From the listing below, output the lines between the one with "What Blender Python" and the one with "RWX, BWY, CEIL", including those two, and nothing else. Pictures are not copied.

** start **

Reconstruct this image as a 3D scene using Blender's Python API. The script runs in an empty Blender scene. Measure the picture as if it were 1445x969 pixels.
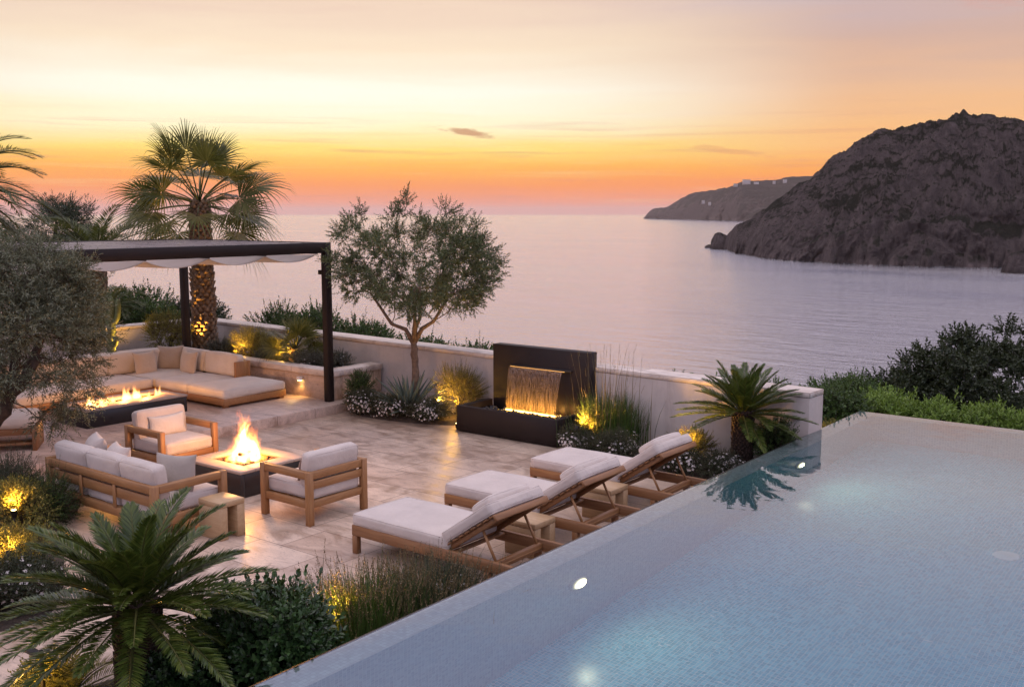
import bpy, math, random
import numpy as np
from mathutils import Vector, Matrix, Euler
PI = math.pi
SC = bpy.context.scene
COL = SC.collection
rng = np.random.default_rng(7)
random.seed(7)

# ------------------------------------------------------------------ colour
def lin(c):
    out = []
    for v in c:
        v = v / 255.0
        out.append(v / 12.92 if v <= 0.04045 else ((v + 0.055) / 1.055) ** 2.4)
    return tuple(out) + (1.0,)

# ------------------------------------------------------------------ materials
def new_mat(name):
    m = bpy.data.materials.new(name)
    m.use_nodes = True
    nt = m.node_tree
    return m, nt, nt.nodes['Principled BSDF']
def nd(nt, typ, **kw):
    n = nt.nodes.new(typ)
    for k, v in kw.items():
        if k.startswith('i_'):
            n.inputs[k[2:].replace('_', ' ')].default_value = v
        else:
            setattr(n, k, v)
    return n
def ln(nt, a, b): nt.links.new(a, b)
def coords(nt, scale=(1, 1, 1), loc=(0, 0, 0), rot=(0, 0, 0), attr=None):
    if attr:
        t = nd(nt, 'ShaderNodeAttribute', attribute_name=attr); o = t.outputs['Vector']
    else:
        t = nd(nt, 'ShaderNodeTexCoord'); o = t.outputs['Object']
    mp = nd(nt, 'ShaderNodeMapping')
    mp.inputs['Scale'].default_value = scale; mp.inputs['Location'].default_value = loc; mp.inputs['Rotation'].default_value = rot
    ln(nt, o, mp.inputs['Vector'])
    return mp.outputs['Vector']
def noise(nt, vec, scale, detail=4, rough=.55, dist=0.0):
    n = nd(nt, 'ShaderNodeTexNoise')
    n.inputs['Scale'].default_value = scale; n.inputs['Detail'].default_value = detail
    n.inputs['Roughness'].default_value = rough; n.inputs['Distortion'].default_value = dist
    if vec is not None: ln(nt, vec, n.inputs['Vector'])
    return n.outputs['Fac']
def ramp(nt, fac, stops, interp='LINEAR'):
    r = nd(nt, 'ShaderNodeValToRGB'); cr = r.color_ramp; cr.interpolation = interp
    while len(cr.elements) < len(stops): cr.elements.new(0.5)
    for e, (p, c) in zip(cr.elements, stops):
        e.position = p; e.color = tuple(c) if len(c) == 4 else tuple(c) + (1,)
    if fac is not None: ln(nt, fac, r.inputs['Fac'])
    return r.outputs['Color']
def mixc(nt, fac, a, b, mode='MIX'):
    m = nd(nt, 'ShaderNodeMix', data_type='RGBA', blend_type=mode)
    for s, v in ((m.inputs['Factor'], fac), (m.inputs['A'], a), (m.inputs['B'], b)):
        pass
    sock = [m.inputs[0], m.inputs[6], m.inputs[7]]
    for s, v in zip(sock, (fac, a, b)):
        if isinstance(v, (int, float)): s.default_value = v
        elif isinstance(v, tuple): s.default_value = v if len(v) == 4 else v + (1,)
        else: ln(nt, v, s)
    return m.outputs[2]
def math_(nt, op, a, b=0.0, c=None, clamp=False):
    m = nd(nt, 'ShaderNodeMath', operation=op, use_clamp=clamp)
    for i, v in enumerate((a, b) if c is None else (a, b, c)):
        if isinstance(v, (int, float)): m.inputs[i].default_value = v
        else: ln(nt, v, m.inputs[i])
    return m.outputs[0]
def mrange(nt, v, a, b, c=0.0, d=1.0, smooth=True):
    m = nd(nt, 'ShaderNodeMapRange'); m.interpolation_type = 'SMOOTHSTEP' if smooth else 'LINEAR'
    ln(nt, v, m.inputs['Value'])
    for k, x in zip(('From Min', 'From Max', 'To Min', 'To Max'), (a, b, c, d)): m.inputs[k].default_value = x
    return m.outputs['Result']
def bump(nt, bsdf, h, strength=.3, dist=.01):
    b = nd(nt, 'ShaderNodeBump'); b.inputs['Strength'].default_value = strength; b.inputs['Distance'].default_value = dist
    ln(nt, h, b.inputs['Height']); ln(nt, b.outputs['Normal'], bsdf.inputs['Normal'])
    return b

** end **
** start **

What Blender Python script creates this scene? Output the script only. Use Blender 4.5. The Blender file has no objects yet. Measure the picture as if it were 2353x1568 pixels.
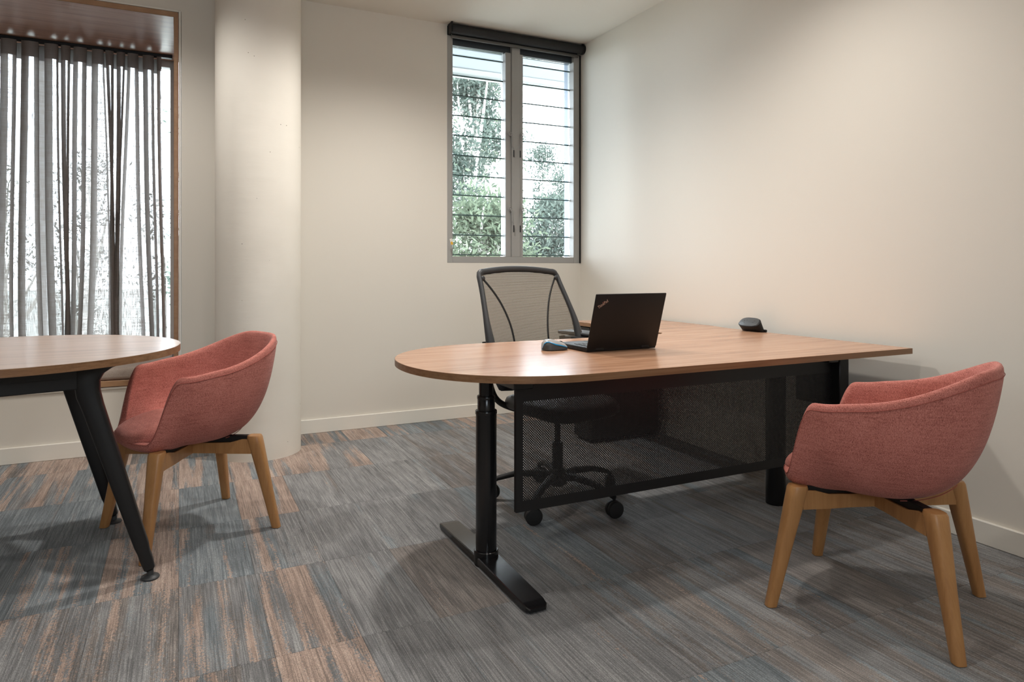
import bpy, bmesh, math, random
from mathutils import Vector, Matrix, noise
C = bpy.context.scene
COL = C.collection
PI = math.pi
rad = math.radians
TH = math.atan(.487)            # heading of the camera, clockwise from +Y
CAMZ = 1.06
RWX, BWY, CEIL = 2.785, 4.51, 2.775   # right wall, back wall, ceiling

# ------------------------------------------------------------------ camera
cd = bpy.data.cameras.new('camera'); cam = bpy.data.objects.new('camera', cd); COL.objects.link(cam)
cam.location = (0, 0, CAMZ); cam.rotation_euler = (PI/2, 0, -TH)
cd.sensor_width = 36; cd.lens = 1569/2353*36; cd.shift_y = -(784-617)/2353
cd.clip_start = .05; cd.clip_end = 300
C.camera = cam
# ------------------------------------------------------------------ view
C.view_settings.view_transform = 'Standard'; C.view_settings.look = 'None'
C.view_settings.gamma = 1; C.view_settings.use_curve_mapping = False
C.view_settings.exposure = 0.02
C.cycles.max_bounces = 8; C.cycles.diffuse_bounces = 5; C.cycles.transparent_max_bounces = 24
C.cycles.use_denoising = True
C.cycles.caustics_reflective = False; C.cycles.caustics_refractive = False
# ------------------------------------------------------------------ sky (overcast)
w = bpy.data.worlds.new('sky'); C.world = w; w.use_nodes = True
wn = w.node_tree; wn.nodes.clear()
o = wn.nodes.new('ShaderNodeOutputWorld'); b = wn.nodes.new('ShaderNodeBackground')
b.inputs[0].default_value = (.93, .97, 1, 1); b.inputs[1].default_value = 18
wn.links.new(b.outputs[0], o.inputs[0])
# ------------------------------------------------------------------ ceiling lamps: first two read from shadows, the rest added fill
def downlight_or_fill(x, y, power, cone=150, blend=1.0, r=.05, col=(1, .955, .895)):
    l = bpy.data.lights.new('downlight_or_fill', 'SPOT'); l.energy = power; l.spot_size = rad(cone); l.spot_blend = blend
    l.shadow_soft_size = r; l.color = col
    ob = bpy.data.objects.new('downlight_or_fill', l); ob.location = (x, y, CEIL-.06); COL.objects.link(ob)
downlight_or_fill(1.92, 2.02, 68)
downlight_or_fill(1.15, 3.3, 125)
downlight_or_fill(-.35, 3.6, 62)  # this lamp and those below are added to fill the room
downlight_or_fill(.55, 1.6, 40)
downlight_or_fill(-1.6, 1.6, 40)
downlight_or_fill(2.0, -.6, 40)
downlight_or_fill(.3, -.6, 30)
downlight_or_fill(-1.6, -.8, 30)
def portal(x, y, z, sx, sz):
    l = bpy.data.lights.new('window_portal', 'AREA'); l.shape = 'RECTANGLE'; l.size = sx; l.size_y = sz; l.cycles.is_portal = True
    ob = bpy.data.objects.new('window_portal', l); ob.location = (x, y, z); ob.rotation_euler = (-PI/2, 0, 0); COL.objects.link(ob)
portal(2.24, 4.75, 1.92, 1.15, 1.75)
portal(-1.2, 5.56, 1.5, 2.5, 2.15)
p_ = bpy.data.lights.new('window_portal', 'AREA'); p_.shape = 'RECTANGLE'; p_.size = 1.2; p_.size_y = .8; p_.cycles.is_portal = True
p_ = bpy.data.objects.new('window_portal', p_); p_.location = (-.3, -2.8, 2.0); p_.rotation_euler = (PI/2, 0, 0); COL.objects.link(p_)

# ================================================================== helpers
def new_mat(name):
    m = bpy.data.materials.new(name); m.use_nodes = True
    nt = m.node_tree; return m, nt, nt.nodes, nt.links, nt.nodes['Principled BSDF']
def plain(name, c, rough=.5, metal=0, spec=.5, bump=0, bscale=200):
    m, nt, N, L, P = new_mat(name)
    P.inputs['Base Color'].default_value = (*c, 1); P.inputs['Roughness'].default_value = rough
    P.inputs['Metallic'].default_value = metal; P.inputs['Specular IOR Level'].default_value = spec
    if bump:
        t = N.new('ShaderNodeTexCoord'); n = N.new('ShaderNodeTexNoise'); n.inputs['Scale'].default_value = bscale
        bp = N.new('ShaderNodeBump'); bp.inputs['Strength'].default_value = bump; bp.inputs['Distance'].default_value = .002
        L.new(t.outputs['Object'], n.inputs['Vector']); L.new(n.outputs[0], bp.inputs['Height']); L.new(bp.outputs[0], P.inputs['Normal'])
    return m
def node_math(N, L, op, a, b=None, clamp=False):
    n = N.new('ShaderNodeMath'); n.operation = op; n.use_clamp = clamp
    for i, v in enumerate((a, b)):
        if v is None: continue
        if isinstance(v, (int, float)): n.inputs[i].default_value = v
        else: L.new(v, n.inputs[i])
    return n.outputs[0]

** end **
** start **

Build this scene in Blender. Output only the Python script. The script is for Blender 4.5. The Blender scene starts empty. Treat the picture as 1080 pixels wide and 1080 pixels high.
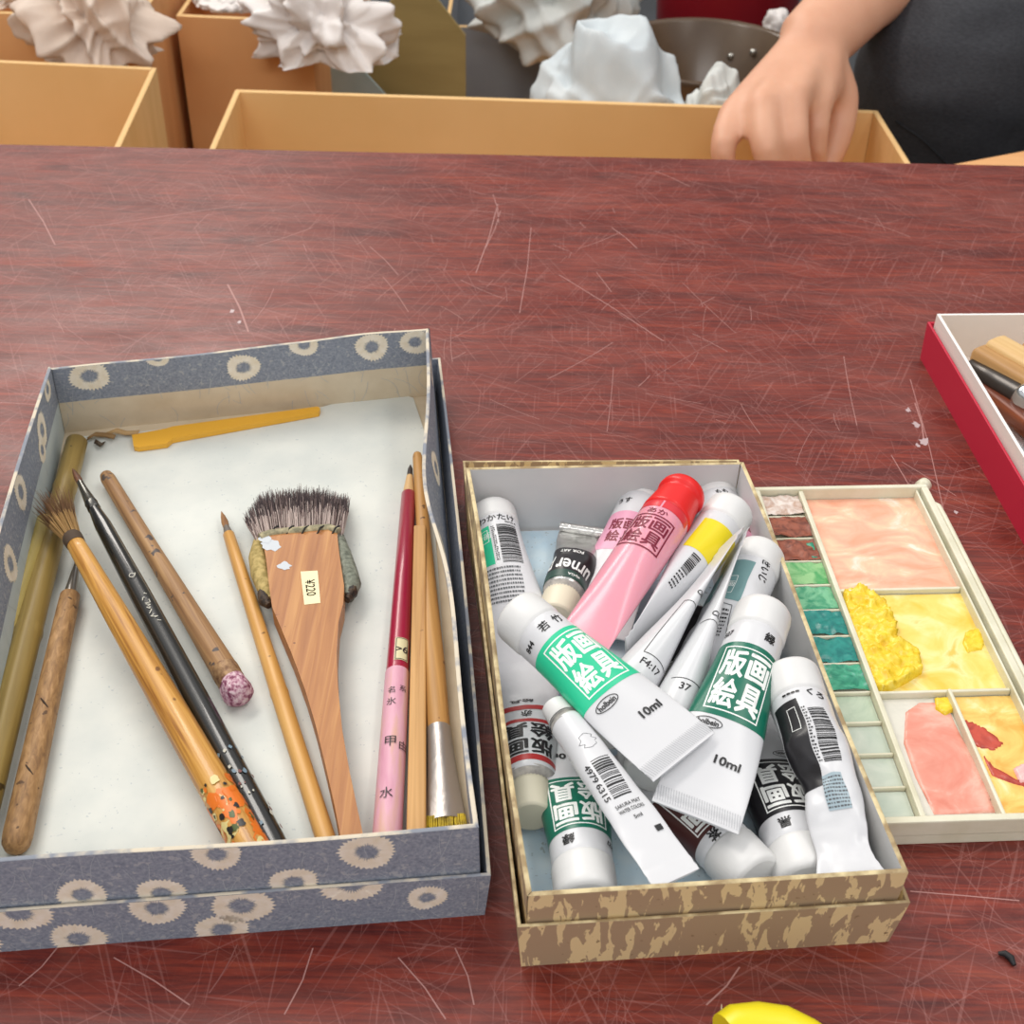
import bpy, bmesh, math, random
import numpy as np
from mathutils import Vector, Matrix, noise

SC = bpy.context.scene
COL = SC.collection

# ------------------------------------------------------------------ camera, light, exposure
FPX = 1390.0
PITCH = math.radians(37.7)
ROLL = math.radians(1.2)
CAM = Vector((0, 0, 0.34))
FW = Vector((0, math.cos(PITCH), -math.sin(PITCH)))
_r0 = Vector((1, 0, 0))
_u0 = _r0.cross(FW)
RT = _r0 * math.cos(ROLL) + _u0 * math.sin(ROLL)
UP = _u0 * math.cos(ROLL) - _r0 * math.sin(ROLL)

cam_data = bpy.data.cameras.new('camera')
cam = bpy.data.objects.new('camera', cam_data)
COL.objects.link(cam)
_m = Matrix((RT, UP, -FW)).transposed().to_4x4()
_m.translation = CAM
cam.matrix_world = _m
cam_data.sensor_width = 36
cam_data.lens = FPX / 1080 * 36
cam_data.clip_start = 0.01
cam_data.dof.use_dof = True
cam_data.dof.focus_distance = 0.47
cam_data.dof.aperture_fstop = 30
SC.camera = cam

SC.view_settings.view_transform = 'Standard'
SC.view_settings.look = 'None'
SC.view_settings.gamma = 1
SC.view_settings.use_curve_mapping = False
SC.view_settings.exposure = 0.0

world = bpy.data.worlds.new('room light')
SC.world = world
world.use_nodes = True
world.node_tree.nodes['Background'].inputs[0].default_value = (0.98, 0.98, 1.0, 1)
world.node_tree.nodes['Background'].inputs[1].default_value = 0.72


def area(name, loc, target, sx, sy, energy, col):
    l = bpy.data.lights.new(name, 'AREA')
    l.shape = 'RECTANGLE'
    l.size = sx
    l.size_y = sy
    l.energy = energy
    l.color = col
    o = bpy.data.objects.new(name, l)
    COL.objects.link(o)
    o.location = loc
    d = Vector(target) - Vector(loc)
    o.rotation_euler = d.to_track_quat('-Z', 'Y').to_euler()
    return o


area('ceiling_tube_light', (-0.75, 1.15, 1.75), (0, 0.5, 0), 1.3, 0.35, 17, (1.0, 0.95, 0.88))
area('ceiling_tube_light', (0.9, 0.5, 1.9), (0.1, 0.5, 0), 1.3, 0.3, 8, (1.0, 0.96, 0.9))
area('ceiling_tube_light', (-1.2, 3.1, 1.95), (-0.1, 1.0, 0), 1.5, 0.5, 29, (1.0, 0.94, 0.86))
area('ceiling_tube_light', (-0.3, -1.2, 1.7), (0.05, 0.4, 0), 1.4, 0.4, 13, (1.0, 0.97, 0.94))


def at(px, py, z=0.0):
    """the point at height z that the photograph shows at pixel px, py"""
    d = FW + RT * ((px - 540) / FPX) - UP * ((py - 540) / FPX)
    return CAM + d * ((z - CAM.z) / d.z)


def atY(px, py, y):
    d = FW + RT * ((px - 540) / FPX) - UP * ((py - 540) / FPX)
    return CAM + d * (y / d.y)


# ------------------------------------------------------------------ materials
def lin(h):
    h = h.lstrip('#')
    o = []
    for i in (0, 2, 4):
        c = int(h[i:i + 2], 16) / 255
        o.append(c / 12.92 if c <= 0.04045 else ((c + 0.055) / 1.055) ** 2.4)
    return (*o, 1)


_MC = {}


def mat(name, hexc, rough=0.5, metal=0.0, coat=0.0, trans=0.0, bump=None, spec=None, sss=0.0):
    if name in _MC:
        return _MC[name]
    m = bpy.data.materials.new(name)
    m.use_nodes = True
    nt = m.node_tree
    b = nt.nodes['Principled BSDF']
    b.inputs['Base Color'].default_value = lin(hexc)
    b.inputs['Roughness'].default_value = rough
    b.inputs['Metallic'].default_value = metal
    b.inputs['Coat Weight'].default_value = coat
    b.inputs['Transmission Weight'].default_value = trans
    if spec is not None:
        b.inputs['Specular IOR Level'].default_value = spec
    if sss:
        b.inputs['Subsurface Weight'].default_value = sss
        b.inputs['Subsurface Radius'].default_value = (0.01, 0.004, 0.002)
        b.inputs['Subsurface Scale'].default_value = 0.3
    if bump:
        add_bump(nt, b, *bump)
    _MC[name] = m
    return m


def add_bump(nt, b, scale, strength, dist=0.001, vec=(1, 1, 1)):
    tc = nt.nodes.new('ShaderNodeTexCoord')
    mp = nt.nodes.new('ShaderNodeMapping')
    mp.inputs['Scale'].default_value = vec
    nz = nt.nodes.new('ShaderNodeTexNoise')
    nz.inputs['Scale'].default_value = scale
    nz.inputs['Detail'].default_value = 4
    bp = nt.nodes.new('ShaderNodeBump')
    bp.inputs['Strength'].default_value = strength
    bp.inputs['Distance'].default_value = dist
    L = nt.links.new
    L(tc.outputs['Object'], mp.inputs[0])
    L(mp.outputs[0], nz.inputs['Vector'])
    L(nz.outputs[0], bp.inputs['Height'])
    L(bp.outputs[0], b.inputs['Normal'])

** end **

EXPECTED OUTPUT:
What Blender Python script creates this scene? Output the script only. Use Blender 4.5. The Blender file has no objects yet. Measure the picture as if it were 2353x1568 pixels.
import bpy, bmesh, math, random
from mathutils import Vector, Matrix, noise
C = bpy.context.scene
COL = C.collection
PI = math.pi
rad = math.radians
TH = math.atan(.487)            # heading of the camera, clockwise from +Y
CAMZ = 1.06
RWX, BWY, CEIL = 2.785, 4.51, 2.775   # right wall, back wall, ceiling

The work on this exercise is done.